Simultaneously, the poem demonstrates how to contemplate an individual's journey against a cosmic-scale canvas of time and space. The vast distance of "west of the Great White Star" and the solemnity of "stirring the alien sky to dawn" lend an epic quality to a military expedition. This suggests that the value and brilliance of an individual life are often illuminated and immortalized in connection to grand endeavors or historical processes.
Ultimately, what Cen Shen instills in this short poem is a sense of "speed" and "dawn" unique to the High Tang spirit. "Swift as a bird" is the efficiency and passion of action; "stirring the alien sky to dawn" is the light and hope brought by conviction.
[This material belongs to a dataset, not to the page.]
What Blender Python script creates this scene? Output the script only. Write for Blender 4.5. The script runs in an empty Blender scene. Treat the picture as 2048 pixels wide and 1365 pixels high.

It inspires all readers: facing life's journeys through "Flaming Mountains," be as swift and fearless as a bird in flight; believe that each dedicated pursuit will, with its own "blast of the horn," ultimately usher in the "dawn" belonging to both oneself and one's era.
About the poet

Cén Cān(岑参), 715 - 770 AD, was a native of Jingzhou, Hubei Province. He studied at Mt. Songshan when he was young, and later traveled to Beijing, Luoyang and Shuohe. Cén Cān was famous for his border poems, in which he wrote about the border scenery and the life of generals in a majestic and unrestrained manner, and together with Gao Shi, he was an outstanding representative of the border poetry school of the Sheng Tang Dynasty.